Nadie, ni siquiera Platón, ha influenciado el pensamiento occidental como lo ha hecho Aristóteles. Jesucristo, no cabe duda, tiene un papel principal en esta historia, pero Aristóteles no sólo llegó cuatro siglos antes sino que además es en gran parte responsable, sin quererlo, de impulsar las ideas cristianas al protagonismo del que todavía goza.
Aristóteles fue pupilo de Platón, pero en vez de continuar la tradición, no educó él a su vez a un filósofo, sino a un emperador, entonces un mero soldado, de nombre Alejandro Magno. Así las obras de Aristóteles llegaron mucho más rápido a los extremos más remotos de Oriente y del mundo Árabe, cosa que, aunque entonces el filósofo no lo sabía, habría de salvarlo del olvido casi ocho siglos más tarde.
Durante el Imperio Romano Aristóteles siguió siendo la autoridad suprema que había sido para los griegos, pero pronto la decadencia del pensamiento europeo, que vino con la decadencia del Imperio, se encargó de reducir sus complejos postulados a unas cuantas recetas de retórica y oratoria. Hacia el siglo VI, de Aristóteles no quedó más en Europa que los mediocres comentarios de un puñado de comentaristas desmotivados, y el continente entró en lo que después vino a llamarse el oscurantismo, que no consistía en que no se viera nada, porque todo se veía igual, sino en que no había gran cosa que ver.
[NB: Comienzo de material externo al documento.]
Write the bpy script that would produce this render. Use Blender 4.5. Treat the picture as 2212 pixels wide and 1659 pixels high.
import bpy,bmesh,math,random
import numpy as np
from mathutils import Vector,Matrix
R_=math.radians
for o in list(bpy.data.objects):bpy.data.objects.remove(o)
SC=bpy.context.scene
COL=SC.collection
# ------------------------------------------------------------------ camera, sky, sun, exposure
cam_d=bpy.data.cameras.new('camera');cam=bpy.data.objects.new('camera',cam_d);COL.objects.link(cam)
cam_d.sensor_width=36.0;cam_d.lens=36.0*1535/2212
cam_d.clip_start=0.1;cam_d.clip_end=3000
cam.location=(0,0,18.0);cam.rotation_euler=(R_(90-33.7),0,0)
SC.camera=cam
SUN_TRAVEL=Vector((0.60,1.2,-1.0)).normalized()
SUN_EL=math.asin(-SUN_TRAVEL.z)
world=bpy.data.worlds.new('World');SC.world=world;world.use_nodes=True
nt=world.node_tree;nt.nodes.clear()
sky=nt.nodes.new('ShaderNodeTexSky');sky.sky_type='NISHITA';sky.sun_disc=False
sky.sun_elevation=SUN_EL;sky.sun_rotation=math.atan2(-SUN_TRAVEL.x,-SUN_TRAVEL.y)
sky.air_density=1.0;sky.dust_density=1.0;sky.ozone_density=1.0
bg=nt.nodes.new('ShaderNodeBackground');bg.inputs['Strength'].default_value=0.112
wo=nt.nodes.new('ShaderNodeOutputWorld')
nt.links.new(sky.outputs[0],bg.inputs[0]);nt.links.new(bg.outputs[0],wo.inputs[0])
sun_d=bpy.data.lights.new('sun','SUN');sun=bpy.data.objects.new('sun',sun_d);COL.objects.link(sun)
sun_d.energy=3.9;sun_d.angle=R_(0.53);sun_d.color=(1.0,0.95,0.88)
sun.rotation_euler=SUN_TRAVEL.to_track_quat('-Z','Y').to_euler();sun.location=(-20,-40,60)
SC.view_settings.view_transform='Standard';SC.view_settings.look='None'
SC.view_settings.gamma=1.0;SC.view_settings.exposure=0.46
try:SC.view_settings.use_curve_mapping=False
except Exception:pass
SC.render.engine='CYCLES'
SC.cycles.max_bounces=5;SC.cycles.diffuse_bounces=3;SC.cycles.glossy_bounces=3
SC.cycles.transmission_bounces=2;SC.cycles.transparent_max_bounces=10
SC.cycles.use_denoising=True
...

Los caminos abiertos por Aristóteles, que por primera vez integraban todos los aspectos del conocimiento humano, quedaron al igual que los caminos abiertos por los romanos, que por primera vez habían integrado a todo el continente europeo, escondidos bajo la maleza.
Pero sus libros ya estaban, desde hacía siglos, traducidos al árabe y rondando todas las bibliotecas desde Córdoba hasta Bizancio, y gracias a esas copias escritas de derecha a izquierda las ideas de Aristóteles no se perdieron del todo. Después del año mil, los europeos, ya recompuestos en todo sentido, se inventaron las Cruzadas, con las que pretendían recuperar Tierra Santa, tesoro cristiano, y terminaron recuperando, en cambio, a Platón y su pupilo, tesoro griego y sin duda mucho más valioso. A La ética, le debemos la filosofía moderna, las obras de Milton y posiblemente también el sistema de pensiones. A la física a la que debemos (aunque no parezca) tener el Sol quieto en el medio, la pintura renacentista y el Teorema de Pitágoras (causa fundamental de todas las revoluciones agrarias de la historia). A la metafísica, le debemos dos o tres cuentos de Borges, el góspel, los poemas de San Juan de la Cruz y el diálogo entre Rocinante y Babieca, al inicio del Quijote. Al Organum le debemos la música de Arvo Pärt, y el hecho de que los libros de Paulo Cohelo no ocupen la totalidad de las repisas de las librerías del mundo. Todas estas obras regresaron a Occidente en ese entonces, en nuevas traducciones al latín, a ocupar su puesto en los monasterios y los castillos. También volvió La poética a la que debemos toda la literatura que tenemos. Volvió, sin embargo, coja del tomo II, que según dice la leyenda, era el que trataba sobre la risa. Tal vez por eso el sentido del humor de los europeos se ha visto tan deteriorado en los últimos once siglos. Algunos expertos dicen que ese tomo sólo habría evitado el Holocausto y demás catástrofes debidas a la imposibilidad de ciertos personajes de reírse de sí mismos. De modo que no es poco lo que le debemos a esas cuantas páginas, que hoy se leen tan poco, pero que, por otra parte, ya cumplieron sin duda alguna su labor.